J’ai pensé à ce qui avait été perdu à jamais…
Des collines sans doutes admirées et connues de générations avaient disparu soudainement, pour faire place à l’une des plus grandes mines à ciel-ouvert du pays.
Peut-être que c’était seulement l’architecture de la route moderne qui me permettait de si bien voir les contours tronqués des montagnes?
Mais pourquoi ça me préoccupait tant?
Est-ce que c’était la possibilité que ces collines rocheuses aient été spéciales pour quelqu’un, ou encore le sort des plantes et des animaux qui devaient y avoir autrefois habité?
Pourtant, c’est naturel et normal ce genre de transformation, non?
Les choses changent au fil du temps. Des paysages bien ancrés à travers les âges finissent toujours par disparaître pour faire place à de nouveaux horizons, à de nouvelles vies.
Comme Gagnon, où s’est déroulée une partie de l’histoire de mon amie. Bien que la ville soit maintenant disparue, son histoire continue – Catherine l’a emportée jusqu’à Fermont, Montréal, Québec et St. John’s, en passant même par quelques contrées équatoriales!

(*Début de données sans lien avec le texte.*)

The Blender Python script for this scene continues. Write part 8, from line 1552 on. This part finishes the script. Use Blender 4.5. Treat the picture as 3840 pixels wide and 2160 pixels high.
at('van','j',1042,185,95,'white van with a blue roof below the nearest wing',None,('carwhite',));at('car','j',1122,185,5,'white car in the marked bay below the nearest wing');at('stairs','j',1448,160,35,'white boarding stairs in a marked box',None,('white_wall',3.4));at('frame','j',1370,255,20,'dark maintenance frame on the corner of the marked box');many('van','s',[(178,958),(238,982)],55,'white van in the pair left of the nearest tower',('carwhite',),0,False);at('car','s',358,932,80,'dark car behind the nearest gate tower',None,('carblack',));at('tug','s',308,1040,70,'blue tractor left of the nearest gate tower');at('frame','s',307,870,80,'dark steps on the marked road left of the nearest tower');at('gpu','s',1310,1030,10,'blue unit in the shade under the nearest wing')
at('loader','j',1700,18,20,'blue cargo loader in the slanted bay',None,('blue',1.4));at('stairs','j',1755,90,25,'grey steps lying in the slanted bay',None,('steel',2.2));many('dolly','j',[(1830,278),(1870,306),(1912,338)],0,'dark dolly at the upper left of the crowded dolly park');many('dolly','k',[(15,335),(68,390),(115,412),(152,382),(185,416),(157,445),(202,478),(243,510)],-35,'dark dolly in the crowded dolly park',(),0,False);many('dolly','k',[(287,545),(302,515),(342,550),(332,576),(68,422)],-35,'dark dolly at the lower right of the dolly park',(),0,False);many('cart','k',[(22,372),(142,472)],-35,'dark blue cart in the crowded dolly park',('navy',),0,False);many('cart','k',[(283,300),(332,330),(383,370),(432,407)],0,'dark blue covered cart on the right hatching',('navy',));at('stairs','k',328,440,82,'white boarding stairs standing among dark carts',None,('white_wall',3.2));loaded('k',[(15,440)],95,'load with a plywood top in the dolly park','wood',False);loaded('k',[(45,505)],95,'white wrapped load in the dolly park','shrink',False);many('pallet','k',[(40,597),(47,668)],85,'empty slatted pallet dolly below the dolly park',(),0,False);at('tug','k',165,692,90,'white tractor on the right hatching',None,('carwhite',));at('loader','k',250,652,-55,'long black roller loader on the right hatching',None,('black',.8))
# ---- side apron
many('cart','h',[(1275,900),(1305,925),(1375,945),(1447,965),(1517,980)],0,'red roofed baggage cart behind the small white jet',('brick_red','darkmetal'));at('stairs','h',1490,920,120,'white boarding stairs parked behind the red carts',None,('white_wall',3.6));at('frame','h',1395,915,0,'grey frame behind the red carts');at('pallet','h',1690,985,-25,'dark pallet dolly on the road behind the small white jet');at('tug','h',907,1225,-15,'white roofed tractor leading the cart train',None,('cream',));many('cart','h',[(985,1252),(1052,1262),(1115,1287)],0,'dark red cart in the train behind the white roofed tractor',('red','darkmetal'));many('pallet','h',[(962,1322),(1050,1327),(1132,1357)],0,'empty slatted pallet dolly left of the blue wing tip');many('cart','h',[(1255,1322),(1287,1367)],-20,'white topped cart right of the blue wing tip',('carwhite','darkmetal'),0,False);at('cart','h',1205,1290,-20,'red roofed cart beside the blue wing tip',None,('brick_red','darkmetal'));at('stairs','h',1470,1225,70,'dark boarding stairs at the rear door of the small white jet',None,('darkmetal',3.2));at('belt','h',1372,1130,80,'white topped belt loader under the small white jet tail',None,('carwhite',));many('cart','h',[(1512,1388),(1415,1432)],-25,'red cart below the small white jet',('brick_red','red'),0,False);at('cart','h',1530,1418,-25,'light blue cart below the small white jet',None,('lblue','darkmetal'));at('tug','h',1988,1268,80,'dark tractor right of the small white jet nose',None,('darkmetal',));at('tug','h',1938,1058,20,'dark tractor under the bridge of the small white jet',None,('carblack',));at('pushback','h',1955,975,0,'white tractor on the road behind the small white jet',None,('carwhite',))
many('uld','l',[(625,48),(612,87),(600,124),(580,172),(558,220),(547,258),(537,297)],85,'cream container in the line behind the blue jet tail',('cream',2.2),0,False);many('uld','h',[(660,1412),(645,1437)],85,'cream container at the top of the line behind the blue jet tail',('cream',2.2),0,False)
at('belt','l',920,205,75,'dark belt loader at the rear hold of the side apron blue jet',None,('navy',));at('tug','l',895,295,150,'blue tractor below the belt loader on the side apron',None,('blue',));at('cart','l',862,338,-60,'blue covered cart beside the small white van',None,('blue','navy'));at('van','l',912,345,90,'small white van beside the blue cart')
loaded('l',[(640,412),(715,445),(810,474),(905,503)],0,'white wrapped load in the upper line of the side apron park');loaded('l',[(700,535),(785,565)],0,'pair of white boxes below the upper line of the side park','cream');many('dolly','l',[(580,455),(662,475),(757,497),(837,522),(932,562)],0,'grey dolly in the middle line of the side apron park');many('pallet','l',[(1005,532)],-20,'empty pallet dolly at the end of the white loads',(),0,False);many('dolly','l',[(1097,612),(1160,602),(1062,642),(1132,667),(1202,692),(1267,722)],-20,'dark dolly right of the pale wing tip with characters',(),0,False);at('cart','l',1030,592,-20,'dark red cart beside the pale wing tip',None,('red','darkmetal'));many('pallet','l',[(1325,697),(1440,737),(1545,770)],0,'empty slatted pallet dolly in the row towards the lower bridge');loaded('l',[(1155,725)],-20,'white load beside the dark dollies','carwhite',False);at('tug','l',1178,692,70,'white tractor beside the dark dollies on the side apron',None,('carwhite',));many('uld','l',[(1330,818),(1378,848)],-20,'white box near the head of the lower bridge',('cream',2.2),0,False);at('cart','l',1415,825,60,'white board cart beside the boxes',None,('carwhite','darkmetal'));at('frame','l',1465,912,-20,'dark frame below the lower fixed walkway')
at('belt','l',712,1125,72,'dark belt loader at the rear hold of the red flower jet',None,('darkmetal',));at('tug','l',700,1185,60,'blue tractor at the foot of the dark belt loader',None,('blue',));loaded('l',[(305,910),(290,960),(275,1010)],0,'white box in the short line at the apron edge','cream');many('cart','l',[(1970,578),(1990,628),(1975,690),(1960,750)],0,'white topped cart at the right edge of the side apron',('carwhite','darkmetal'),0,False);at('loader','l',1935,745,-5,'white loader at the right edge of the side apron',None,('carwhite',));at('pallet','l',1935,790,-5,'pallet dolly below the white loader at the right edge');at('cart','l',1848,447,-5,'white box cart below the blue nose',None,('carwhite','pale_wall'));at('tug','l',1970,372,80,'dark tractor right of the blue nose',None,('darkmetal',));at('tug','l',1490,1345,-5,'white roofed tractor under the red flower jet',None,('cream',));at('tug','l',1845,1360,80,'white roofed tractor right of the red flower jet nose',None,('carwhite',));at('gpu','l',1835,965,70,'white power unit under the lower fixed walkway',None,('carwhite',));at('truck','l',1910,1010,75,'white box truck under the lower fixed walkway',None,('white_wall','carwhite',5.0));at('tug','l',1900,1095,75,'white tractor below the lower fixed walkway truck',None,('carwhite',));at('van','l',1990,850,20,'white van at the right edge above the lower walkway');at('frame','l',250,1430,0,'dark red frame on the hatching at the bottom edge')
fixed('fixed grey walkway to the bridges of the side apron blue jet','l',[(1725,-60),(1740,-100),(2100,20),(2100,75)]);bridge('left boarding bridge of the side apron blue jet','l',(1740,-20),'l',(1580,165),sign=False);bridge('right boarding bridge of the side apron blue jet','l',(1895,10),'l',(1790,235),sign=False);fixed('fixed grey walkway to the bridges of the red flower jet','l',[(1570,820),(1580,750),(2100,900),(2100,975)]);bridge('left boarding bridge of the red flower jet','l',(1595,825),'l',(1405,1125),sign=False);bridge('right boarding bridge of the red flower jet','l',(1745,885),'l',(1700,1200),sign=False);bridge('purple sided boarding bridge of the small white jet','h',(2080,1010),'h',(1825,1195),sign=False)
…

Il faut bien se l’avouer, je les ai trouvé captivants, ces paysages miniers.
La route passant tout près de la mine, j’ai pu observer tous les camions jaunes fourmillant dans un réseau de routes de terre. Le complexe était si grand qu’ils avaient l’air de loin d’un terrain parsemé de jouets.
Lorsque que je me suis retrouvée nez à nez avec un de ces mastodontes – haut comme une maison et lourds de 400 tonnes – tout près de l’entrée de Fermont, j’ai vite changé d’idée. Je me suis demandé si papa avait déjà travaillé avec des camions si énormes!
Paul et moi avons brièvement visité l’intérieur du fameux Mur, dans lequel on retrouve restaurants, bureaux, appartements, hôtels et magasins; tout ce qu’il faut pour nourrir, loger et divertir les habitants tout en les gardant bien au chaud.
Nous sommes ensuite repartis vers notre prochaine destination: la frontière Québec – Labrador!